Una guerra, quindi, che nella narrazione azera segna la revanche per una ferita vecchia di trent’anni, che però nessuno ha mai tentato di ricucire. “I profughi azeri della prima guerra non sono mai stati ricollocati. Sono stati lasciati a vivere nelle tendopoli, nutrendoli di rancore ed esponendoli come vittime all’opinione pubblica internazionale, covando il desiderio di vendetta per la perdita territoriale”. Anche la politica armena, d’altro canto, si è ispirata negli ultimi anni agli stessi sentimenti bellicosi. “C’è stata una forte crescita della retorica marziale. Nelle scuole elementari sono appese le foto degli eroi di guerra, le istruzioni sugli armamenti e sulla leva militare obbligatoria”.

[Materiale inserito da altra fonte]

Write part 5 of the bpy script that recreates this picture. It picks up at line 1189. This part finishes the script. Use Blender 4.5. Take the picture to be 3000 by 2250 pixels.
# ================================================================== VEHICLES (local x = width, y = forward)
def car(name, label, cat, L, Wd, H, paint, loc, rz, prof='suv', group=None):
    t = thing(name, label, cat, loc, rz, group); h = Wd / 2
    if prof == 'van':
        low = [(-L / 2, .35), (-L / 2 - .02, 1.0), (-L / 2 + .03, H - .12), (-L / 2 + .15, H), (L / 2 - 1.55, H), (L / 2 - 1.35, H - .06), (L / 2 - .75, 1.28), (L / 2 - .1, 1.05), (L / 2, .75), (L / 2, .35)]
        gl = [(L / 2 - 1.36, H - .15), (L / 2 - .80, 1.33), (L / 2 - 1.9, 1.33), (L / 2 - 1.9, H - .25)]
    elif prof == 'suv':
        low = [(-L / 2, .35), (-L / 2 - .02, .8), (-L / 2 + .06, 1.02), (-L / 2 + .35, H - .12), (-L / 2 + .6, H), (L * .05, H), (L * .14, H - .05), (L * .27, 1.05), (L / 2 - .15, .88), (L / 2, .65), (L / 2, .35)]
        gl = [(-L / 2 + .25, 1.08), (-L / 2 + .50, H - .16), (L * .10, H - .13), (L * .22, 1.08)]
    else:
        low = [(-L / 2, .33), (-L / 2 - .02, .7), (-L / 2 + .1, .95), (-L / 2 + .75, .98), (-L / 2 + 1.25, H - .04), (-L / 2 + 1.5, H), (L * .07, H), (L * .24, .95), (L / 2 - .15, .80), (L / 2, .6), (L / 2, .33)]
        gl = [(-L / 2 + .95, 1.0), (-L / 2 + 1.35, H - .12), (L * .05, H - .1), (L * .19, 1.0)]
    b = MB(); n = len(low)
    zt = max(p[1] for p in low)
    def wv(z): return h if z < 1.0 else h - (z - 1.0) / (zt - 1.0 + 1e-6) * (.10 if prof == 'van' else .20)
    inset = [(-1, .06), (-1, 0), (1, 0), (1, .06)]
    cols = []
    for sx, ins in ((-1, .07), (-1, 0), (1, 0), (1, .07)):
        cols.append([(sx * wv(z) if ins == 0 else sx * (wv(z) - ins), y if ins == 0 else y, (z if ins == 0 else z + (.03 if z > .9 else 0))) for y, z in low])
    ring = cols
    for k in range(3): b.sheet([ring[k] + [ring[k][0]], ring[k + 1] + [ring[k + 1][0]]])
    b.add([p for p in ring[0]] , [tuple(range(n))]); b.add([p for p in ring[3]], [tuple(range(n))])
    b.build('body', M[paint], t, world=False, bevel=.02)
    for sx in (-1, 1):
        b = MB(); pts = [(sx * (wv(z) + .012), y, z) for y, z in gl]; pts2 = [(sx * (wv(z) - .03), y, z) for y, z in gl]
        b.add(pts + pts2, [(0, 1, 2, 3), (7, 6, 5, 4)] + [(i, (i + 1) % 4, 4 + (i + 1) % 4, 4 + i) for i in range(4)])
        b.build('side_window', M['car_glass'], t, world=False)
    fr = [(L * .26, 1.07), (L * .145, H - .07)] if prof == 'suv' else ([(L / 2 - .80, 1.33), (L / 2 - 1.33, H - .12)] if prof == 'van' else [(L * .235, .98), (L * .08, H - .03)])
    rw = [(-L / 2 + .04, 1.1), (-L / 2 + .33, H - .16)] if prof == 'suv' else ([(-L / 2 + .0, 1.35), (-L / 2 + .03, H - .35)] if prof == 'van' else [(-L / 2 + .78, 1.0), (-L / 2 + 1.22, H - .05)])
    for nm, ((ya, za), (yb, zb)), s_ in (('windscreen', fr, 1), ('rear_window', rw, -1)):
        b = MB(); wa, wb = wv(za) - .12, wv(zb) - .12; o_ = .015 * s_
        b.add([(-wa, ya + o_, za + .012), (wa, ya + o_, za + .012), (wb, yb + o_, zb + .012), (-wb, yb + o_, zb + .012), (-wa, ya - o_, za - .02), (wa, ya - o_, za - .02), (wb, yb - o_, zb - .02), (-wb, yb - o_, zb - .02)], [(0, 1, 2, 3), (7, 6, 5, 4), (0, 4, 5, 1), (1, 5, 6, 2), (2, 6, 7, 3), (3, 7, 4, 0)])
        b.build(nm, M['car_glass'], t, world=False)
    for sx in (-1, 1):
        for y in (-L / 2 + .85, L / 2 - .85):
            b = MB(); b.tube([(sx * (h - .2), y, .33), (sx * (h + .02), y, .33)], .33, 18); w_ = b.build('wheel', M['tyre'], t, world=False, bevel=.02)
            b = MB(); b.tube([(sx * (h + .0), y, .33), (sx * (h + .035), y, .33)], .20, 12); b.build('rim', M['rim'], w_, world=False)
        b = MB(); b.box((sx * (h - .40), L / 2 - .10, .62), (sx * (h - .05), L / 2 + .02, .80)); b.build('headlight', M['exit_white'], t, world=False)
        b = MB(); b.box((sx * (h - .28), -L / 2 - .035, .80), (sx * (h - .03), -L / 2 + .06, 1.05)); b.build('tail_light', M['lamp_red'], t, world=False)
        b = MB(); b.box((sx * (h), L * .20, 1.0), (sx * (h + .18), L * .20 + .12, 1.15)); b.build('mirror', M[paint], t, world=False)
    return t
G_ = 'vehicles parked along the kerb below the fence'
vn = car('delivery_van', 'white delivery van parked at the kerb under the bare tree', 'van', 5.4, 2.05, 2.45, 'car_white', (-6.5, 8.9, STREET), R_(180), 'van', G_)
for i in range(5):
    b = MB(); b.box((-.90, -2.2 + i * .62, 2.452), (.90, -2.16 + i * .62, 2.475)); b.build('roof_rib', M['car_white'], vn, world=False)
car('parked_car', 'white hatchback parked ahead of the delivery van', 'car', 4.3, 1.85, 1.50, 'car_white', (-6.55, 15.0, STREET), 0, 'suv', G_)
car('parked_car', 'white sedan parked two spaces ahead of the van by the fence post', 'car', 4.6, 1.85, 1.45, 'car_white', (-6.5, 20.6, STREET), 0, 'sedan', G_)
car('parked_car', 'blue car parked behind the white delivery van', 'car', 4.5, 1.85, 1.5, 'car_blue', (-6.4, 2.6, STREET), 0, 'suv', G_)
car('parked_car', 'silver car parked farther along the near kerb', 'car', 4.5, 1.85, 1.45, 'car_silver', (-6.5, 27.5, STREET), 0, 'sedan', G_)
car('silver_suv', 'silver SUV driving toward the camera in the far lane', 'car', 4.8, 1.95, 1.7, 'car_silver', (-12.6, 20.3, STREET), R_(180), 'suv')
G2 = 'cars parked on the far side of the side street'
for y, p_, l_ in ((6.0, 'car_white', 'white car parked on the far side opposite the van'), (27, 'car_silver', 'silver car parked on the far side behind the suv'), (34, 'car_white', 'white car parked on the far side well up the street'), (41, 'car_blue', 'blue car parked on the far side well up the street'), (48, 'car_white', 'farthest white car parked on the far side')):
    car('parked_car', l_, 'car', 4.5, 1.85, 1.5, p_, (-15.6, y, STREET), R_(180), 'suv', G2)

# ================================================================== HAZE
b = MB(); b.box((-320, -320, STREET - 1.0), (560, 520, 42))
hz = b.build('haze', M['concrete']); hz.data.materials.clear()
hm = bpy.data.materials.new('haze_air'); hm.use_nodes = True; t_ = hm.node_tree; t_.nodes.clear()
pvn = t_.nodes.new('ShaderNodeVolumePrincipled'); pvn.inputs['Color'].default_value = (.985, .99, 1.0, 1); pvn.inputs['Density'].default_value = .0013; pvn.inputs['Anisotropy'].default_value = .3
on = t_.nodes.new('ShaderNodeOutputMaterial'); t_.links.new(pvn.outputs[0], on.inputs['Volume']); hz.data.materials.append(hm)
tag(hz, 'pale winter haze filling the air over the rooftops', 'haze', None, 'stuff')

Quando la guerra rimane l’unico strumento
Se è vero che la guerra è spesso l’unico strumento efficace per risolvere la diatriba fra diritto all’autodeterminazione e intangibilità delle frontiere, la cultura nazionalista promossa dalle istituzioni appare evidentemente funzionale a questo scopo. Ma d’altro canto, le istanze indipendentistiche e le rivendicazioni per le terre perdute sono parte integrante della cultura popolare, e per gli armeni del Karabakh sono il frutto di quell’aspirazione a farsi Stato che esiste da almeno cent’anni. Nella storia recente del Nagorno-Karabakh è mancata la volontà e anche la possibilità di progettare un processo di pacifica stabilizzazione politica. “La voce forte della storia recente nel Karabakh è stata quella di un forte nazionalismo che ha infettato tutti i gangli della società”, ci dice Bellocchio.
Per queste ragioni Geybullayeva ha parlato di “generazione di guerra”. L’ostilità reciproca appartiene al retroterra culturale della cittadinanza. Il discorso sulla cultura s’intreccia con gli equilibri geopolitici del Caucaso, con gli interessi nazionali e con gli interessi delle vicine superpotenze. La diplomazia internazionale non ha potuto inserirsi in questo complicato contesto, e, se anche ci fosse riuscita probabilmente i suoi strumenti sarebbero stati insufficienti. È stata infine una guerra a segnare la svolta più importante nel futuro prossimo del Nagorno-Karabakh.